Finman Gen, Ass. Corp. vs Court of Appeals and Surposa, GR No. 100970, September 02, 1992

Subject: Obligations and Contracts

FACTS

It appears on record that on October 22, 1986, deceased, Carlie Surposa was insured with petitioner Finman General Assurance Corporation under Finman General Teachers Protection Plan Master Policy No. 2005 and Individual Policy No. 08924 with his parents, spouses Julia and Carlos Surposa, and brothers Christopher, Charles, Chester and Clifton, all surnamed, Surposa, as beneficiaries.

While said insurance policy was in full force and effect, the insured, Carlie Surposa, died on October 18, 1988 as a result of a stab wound inflicted by one of the three (3) unidentified men without provocation and warning on the part of the former as he and his cousin, Winston Surposa, were waiting for a ride on their way home along Rizal-Locsin Streets, Bacolod City after attending the celebration of the "Maskarra Annual Festival."

Thereafter, private respondent and the other beneficiaries of said insurance policy filed a written notice of claim with the petitioner insurance company which denied said claim contending that murder and assault are not within the scope of the coverage of the insurance policy.

ISSUE

Whether or not the said death was committed with deliberate intent which, by the very nature of a personal accident insurance policy, cannot be indemnified.

RULING

No.

Under the law (Art 1377, NCC), the interpretation of obscure words or stipulations in a contract shall not favor the party who caused the obscurity.

In this case, the insurance company is liable to pay respondent and other beneficiaries the sum of P15,000 representing the proceeds of the policy with interest.
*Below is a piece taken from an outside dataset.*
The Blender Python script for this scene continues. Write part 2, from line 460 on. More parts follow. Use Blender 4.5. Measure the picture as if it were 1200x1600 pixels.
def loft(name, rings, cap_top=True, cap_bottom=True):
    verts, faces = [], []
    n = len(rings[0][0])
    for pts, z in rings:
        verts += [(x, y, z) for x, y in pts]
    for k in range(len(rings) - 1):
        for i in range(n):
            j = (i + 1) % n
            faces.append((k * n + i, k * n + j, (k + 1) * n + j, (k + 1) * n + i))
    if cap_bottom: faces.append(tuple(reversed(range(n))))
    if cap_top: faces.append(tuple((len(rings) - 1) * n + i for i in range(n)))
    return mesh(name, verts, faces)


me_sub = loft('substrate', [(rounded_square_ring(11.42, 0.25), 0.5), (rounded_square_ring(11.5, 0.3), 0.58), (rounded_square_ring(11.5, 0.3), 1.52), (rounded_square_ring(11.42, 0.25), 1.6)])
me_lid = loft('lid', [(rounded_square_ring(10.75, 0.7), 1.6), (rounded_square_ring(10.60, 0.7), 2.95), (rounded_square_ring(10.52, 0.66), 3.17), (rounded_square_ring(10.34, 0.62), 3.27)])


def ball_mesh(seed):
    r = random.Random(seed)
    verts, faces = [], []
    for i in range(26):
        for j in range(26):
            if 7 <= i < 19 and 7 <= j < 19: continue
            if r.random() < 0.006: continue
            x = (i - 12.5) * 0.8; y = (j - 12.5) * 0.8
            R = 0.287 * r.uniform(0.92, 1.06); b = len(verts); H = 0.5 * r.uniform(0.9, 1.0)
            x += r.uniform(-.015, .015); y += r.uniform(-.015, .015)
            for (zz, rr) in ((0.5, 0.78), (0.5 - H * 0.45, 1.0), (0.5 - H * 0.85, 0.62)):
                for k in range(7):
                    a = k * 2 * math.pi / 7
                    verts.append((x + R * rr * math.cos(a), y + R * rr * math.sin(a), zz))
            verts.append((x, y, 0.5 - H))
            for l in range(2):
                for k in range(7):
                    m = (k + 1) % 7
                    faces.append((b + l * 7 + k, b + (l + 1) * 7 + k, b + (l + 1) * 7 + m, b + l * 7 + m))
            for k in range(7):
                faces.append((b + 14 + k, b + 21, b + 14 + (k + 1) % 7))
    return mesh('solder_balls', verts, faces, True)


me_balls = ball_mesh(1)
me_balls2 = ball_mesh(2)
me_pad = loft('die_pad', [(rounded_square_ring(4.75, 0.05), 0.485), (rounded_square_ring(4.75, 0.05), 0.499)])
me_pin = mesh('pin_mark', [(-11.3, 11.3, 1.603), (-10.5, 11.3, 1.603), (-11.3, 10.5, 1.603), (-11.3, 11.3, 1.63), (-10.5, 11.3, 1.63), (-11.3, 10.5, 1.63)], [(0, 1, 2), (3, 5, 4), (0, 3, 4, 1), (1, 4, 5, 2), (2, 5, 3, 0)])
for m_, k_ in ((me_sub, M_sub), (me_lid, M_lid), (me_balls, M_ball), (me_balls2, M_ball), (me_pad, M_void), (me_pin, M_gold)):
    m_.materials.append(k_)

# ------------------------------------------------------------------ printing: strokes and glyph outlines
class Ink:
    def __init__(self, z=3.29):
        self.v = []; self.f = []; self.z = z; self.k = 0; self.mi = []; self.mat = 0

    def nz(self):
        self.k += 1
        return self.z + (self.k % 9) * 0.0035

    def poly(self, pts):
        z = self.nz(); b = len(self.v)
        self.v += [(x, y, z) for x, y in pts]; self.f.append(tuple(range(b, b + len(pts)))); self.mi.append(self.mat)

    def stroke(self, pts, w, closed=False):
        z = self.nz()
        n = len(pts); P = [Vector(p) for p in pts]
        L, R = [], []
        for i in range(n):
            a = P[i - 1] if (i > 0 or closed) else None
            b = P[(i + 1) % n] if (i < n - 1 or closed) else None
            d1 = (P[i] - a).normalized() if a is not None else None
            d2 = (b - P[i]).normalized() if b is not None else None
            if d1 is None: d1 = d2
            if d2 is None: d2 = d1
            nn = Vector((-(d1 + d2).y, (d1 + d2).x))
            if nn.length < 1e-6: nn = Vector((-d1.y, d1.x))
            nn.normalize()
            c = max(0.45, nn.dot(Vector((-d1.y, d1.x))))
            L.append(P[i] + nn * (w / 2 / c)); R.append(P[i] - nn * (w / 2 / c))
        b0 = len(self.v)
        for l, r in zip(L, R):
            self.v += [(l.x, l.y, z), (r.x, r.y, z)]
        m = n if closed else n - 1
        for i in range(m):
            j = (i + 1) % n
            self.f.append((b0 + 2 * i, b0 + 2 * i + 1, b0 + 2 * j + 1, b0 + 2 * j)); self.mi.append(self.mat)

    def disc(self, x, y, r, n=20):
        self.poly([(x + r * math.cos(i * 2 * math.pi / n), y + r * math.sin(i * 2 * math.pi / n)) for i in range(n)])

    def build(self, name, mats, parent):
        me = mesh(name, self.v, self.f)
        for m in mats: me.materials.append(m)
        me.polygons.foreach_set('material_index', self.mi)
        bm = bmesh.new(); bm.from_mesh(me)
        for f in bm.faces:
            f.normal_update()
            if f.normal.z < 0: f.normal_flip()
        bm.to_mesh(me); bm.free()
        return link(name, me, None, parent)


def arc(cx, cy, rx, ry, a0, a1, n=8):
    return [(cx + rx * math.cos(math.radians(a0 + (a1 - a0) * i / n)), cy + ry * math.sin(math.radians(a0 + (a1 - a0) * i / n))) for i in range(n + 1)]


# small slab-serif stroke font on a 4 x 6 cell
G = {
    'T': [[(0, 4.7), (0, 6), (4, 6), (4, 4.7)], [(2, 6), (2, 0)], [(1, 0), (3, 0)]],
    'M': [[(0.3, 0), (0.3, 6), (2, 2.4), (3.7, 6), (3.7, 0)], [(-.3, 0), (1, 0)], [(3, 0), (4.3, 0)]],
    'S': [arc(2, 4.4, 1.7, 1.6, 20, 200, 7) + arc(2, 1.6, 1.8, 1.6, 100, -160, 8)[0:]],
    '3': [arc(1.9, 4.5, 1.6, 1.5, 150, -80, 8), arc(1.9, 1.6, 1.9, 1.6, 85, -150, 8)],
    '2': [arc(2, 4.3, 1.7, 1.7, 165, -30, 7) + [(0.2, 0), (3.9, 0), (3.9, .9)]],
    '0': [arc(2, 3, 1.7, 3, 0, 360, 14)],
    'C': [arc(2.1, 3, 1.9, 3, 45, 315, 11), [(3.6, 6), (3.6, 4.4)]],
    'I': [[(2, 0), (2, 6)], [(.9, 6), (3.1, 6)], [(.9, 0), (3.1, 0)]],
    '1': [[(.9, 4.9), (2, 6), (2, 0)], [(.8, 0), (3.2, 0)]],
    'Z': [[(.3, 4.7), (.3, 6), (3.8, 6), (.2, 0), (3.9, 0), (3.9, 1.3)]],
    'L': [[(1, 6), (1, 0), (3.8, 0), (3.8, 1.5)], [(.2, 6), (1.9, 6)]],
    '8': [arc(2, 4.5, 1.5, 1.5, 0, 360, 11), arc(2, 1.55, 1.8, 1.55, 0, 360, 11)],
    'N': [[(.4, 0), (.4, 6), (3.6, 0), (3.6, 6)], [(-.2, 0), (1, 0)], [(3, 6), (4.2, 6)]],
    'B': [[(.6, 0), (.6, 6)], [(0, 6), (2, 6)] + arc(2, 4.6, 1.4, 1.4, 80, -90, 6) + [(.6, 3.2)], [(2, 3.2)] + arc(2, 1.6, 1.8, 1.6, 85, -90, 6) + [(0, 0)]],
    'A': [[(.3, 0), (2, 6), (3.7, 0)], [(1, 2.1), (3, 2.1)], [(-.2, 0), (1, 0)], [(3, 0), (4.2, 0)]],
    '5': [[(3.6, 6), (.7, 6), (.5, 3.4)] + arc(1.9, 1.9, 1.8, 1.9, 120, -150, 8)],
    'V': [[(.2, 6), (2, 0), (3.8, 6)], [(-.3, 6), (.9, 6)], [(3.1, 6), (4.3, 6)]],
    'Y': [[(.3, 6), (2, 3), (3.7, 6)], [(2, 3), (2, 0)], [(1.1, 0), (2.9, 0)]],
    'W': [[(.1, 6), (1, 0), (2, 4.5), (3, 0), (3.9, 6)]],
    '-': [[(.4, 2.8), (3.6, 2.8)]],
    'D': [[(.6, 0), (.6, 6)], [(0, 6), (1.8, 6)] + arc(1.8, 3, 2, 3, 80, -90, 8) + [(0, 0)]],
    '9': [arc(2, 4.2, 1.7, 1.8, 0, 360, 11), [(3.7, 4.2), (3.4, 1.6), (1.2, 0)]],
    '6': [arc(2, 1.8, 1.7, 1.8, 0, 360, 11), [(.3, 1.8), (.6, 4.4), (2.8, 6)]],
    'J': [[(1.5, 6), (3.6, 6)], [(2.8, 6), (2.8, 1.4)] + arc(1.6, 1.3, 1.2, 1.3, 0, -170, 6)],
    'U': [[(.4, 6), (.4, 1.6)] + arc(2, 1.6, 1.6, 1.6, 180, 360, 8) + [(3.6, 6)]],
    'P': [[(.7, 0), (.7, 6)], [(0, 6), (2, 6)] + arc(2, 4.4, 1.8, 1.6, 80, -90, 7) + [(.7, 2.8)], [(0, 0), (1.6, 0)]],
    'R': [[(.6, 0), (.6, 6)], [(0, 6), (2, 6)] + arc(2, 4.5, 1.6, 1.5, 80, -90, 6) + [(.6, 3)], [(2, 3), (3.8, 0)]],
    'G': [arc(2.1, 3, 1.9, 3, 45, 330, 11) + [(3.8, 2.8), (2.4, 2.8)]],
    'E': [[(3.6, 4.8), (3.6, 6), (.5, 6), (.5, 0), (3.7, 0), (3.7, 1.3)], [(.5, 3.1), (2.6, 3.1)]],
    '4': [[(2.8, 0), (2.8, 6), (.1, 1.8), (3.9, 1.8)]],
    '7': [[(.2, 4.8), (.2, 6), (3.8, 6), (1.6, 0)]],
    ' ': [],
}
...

The principle of expresso union est exclusio alterius—the mention of one thing implies the exclusion of another thing—is, therefore, applicable in the instant case since murder and assault, not having been expressly included in the enumeration of the circumstances that would negate liability in said insurance policy, cannot be considered by implication to discharge the petitioner insurance company from liability for any inquiry, disability or loss suffered by insured. The failure of the petitioner insurance company to include death resulting from murder or assault among the prohibited risks leads inevitably to the conclusion that it did not intend to limit or exempt itself from liability for such death. Moreover, it is well-settled that contracts of insurance are to be construed liberally in favor of the insured and strictly against the insurer. Ambiguity in the words of an insurance contract should be interpreted in favor of its beneficiary.